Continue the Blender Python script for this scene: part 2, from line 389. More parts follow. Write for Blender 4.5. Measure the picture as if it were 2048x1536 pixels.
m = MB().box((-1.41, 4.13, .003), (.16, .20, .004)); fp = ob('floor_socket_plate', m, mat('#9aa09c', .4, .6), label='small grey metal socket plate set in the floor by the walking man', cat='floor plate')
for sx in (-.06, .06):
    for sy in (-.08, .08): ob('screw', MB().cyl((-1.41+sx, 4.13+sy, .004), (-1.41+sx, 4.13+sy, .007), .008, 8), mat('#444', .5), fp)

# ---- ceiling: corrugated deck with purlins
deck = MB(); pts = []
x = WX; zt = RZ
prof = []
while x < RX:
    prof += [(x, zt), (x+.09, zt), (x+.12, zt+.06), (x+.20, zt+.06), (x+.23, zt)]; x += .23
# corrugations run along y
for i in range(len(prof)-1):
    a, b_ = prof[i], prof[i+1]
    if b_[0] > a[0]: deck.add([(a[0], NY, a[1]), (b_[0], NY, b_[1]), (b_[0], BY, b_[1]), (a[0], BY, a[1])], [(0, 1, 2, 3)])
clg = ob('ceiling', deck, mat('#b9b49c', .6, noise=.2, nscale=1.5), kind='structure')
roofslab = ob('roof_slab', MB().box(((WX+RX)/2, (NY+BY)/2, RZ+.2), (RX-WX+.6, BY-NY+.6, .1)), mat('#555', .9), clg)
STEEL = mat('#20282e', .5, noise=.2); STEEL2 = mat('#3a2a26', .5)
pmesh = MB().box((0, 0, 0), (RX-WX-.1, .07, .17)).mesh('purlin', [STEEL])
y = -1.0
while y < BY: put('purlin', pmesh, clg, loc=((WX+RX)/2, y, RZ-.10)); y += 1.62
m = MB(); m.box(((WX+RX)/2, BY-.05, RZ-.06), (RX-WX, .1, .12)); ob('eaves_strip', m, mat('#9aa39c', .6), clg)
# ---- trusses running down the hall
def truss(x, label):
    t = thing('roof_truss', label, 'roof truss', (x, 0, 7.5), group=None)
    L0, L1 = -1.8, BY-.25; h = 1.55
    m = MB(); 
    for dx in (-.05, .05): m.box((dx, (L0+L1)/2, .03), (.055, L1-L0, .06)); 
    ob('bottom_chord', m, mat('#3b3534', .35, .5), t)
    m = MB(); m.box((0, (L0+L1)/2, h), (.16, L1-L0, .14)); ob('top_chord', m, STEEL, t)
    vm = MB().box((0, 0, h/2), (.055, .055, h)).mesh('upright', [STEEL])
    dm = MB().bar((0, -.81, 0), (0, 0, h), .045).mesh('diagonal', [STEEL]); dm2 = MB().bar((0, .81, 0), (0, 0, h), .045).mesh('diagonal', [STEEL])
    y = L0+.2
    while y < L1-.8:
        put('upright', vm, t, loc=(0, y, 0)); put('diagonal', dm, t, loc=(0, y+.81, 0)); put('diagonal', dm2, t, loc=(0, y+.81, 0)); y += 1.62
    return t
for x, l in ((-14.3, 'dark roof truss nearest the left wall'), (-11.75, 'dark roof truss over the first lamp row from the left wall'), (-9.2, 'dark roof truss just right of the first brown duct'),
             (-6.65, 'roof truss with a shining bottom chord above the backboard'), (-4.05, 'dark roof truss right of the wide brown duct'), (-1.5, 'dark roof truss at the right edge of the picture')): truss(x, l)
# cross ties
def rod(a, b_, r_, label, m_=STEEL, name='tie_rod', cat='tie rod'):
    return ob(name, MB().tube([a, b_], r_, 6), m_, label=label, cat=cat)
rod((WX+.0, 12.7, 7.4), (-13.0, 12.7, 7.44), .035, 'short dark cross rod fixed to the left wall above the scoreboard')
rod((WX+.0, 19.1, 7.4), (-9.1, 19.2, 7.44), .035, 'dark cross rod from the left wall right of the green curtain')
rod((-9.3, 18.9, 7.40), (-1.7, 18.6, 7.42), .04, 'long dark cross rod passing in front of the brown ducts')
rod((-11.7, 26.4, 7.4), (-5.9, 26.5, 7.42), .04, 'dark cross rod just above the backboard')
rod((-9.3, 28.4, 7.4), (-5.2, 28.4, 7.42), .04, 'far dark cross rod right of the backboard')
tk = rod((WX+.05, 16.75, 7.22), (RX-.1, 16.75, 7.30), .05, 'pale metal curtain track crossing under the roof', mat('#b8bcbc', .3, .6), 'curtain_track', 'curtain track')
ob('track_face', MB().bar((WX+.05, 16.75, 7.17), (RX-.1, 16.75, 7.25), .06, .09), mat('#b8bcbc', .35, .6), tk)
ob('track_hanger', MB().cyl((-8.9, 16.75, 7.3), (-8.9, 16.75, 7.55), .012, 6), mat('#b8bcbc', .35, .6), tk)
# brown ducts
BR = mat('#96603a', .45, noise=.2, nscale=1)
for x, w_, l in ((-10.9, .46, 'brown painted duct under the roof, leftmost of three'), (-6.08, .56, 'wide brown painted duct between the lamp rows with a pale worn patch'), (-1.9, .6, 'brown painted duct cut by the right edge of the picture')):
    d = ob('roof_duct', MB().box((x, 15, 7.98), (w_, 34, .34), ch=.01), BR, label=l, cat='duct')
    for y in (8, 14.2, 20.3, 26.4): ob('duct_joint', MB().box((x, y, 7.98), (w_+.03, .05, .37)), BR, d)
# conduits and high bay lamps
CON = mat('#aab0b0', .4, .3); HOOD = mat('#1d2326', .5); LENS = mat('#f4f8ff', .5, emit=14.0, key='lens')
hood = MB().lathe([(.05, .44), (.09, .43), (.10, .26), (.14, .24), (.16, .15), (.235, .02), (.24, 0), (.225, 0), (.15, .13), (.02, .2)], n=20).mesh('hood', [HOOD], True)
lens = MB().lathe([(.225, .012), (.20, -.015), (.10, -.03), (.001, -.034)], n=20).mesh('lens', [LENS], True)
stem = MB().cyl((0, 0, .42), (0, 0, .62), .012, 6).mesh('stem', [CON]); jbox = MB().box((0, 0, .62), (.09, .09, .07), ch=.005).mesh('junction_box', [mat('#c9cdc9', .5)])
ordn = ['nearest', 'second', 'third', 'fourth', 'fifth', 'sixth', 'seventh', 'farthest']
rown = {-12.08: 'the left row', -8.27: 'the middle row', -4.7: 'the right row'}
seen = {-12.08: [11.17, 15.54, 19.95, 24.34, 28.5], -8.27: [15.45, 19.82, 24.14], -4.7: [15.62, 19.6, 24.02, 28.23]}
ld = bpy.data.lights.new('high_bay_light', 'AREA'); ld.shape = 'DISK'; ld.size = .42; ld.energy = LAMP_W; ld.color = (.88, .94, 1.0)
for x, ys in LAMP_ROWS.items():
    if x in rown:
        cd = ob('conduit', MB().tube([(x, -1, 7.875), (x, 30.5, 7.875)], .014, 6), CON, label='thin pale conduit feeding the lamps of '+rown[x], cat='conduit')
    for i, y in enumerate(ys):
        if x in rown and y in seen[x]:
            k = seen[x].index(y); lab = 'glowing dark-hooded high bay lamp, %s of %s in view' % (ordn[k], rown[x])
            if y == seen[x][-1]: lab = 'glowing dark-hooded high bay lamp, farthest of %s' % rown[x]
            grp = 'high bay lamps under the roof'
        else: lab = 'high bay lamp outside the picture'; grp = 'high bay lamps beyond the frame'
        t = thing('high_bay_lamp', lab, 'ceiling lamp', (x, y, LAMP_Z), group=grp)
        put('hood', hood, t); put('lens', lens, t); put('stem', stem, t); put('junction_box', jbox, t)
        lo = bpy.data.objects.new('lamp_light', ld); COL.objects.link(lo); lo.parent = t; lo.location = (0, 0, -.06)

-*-

**THE TASK**
Write the listing out again, exactly as shown above.

**SOLUTION FOR THIS TASK**
Continue the Blender Python script for this scene: part 2, from line 389. More parts follow. Write for Blender 4.5. Measure the picture as if it were 2048x1536 pixels.
m = MB().box((-1.41, 4.13, .003), (.16, .20, .004)); fp = ob('floor_socket_plate', m, mat('#9aa09c', .4, .6), label='small grey metal socket plate set in the floor by the walking man', cat='floor plate')
for sx in (-.06, .06):
    for sy in (-.08, .08): ob('screw', MB().cyl((-1.41+sx, 4.13+sy, .004), (-1.41+sx, 4.13+sy, .007), .008, 8), mat('#444', .5), fp)

# ---- ceiling: corrugated deck with purlins
deck = MB(); pts = []
x = WX; zt = RZ
prof = []
while x < RX:
    prof += [(x, zt), (x+.09, zt), (x+.12, zt+.06), (x+.20, zt+.06), (x+.23, zt)]; x += .23
# corrugations run along y
for i in range(len(prof)-1):
    a, b_ = prof[i], prof[i+1]
    if b_[0] > a[0]: deck.add([(a[0], NY, a[1]), (b_[0], NY, b_[1]), (b_[0], BY, b_[1]), (a[0], BY, a[1])], [(0, 1, 2, 3)])
clg = ob('ceiling', deck, mat('#b9b49c', .6, noise=.2, nscale=1.5), kind='structure')
roofslab = ob('roof_slab', MB().box(((WX+RX)/2, (NY+BY)/2, RZ+.2), (RX-WX+.6, BY-NY+.6, .1)), mat('#555', .9), clg)
STEEL = mat('#20282e', .5, noise=.2); STEEL2 = mat('#3a2a26', .5)
pmesh = MB().box((0, 0, 0), (RX-WX-.1, .07, .17)).mesh('purlin', [STEEL])
y = -1.0
while y < BY: put('purlin', pmesh, clg, loc=((WX+RX)/2, y, RZ-.10)); y += 1.62
m = MB(); m.box(((WX+RX)/2, BY-.05, RZ-.06), (RX-WX, .1, .12)); ob('eaves_strip', m, mat('#9aa39c', .6), clg)
# ---- trusses running down the hall
def truss(x, label):
    t = thing('roof_truss', label, 'roof truss', (x, 0, 7.5), group=None)
    L0, L1 = -1.8, BY-.25; h = 1.55
    m = MB(); 
    for dx in (-.05, .05): m.box((dx, (L0+L1)/2, .03), (.055, L1-L0, .06)); 
    ob('bottom_chord', m, mat('#3b3534', .35, .5), t)
    m = MB(); m.box((0, (L0+L1)/2, h), (.16, L1-L0, .14)); ob('top_chord', m, STEEL, t)
    vm = MB().box((0, 0, h/2), (.055, .055, h)).mesh('upright', [STEEL])
    dm = MB().bar((0, -.81, 0), (0, 0, h), .045).mesh('diagonal', [STEEL]); dm2 = MB().bar((0, .81, 0), (0, 0, h), .045).mesh('diagonal', [STEEL])
    y = L0+.2
    while y < L1-.8:
        put('upright', vm, t, loc=(0, y, 0)); put('diagonal', dm, t, loc=(0, y+.81, 0)); put('diagonal', dm2, t, loc=(0, y+.81, 0)); y += 1.62
    return t
for x, l in ((-14.3, 'dark roof truss nearest the left wall'), (-11.75, 'dark roof truss over the first lamp row from the left wall'), (-9.2, 'dark roof truss just right of the first brown duct'),
             (-6.65, 'roof truss with a shining bottom chord above the backboard'), (-4.05, 'dark roof truss right of the wide brown duct'), (-1.5, 'dark roof truss at the right edge of the picture')): truss(x, l)
# cross ties
def rod(a, b_, r_, label, m_=STEEL, name='tie_rod', cat='tie rod'):
    return ob(name, MB().tube([a, b_], r_, 6), m_, label=label, cat=cat)
rod((WX+.0, 12.7, 7.4), (-13.0, 12.7, 7.44), .035, 'short dark cross rod fixed to the left wall above the scoreboard')
rod((WX+.0, 19.1, 7.4), (-9.1, 19.2, 7.44), .035, 'dark cross rod from the left wall right of the green curtain')
rod((-9.3, 18.9, 7.40), (-1.7, 18.6, 7.42), .04, 'long dark cross rod passing in front of the brown ducts')
rod((-11.7, 26.4, 7.4), (-5.9, 26.5, 7.42), .04, 'dark cross rod just above the backboard')
rod((-9.3, 28.4, 7.4), (-5.2, 28.4, 7.42), .04, 'far dark cross rod right of the backboard')
tk = rod((WX+.05, 16.75, 7.22), (RX-.1, 16.75, 7.30), .05, 'pale metal curtain track crossing under the roof', mat('#b8bcbc', .3, .6), 'curtain_track', 'curtain track')
ob('track_face', MB().bar((WX+.05, 16.75, 7.17), (RX-.1, 16.75, 7.25), .06, .09), mat('#b8bcbc', .35, .6), tk)
ob('track_hanger', MB().cyl((-8.9, 16.75, 7.3), (-8.9, 16.75, 7.55), .012, 6), mat('#b8bcbc', .35, .6), tk)
# brown ducts
BR = mat('#96603a', .45, noise=.2, nscale=1)
for x, w_, l in ((-10.9, .46, 'brown painted duct under the roof, leftmost of three'), (-6.08, .56, 'wide brown painted duct between the lamp rows with a pale worn patch'), (-1.9, .6, 'brown painted duct cut by the right edge of the picture')):
    d = ob('roof_duct', MB().box((x, 15, 7.98), (w_, 34, .34), ch=.01), BR, label=l, cat='duct')
    for y in (8, 14.2, 20.3, 26.4): ob('duct_joint', MB().box((x, y, 7.98), (w_+.03, .05, .37)), BR, d)
# conduits and high bay lamps
CON = mat('#aab0b0', .4, .3); HOOD = mat('#1d2326', .5); LENS = mat('#f4f8ff', .5, emit=14.0, key='lens')
hood = MB().lathe([(.05, .44), (.09, .43), (.10, .26), (.14, .24), (.16, .15), (.235, .02), (.24, 0), (.225, 0), (.15, .13), (.02, .2)], n=20).mesh('hood', [HOOD], True)
lens = MB().lathe([(.225, .012), (.20, -.015), (.10, -.03), (.001, -.034)], n=20).mesh('lens', [LENS], True)
stem = MB().cyl((0, 0, .42), (0, 0, .62), .012, 6).mesh('stem', [CON]); jbox = MB().box((0, 0, .62), (.09, .09, .07), ch=.005).mesh('junction_box', [mat('#c9cdc9', .5)])
ordn = ['nearest', 'second', 'third', 'fourth', 'fifth', 'sixth', 'seventh', 'farthest']
rown = {-12.08: 'the left row', -8.27: 'the middle row', -4.7: 'the right row'}
seen = {-12.08: [11.17, 15.54, 19.95, 24.34, 28.5], -8.27: [15.45, 19.82, 24.14], -4.7: [15.62, 19.6, 24.02, 28.23]}
ld = bpy.data.lights.new('high_bay_light', 'AREA'); ld.shape = 'DISK'; ld.size = .42; ld.energy = LAMP_W; ld.color = (.88, .94, 1.0)
for x, ys in LAMP_ROWS.items():
    if x in rown:
        cd = ob('conduit', MB().tube([(x, -1, 7.875), (x, 30.5, 7.875)], .014, 6), CON, label='thin pale conduit feeding the lamps of '+rown[x], cat='conduit')
    for i, y in enumerate(ys):
        if x in rown and y in seen[x]:
            k = seen[x].index(y); lab = 'glowing dark-hooded high bay lamp, %s of %s in view' % (ordn[k], rown[x])
            if y == seen[x][-1]: lab = 'glowing dark-hooded high bay lamp, farthest of %s' % rown[x]
            grp = 'high bay lamps under the roof'
        else: lab = 'high bay lamp outside the picture'; grp = 'high bay lamps beyond the frame'
        t = thing('high_bay_lamp', lab, 'ceiling lamp', (x, y, LAMP_Z), group=grp)
        put('hood', hood, t); put('lens', lens, t); put('stem', stem, t); put('junction_box', jbox, t)
        lo = bpy.data.objects.new('lamp_light', ld); COL.objects.link(lo); lo.parent = t; lo.location = (0, 0, -.06)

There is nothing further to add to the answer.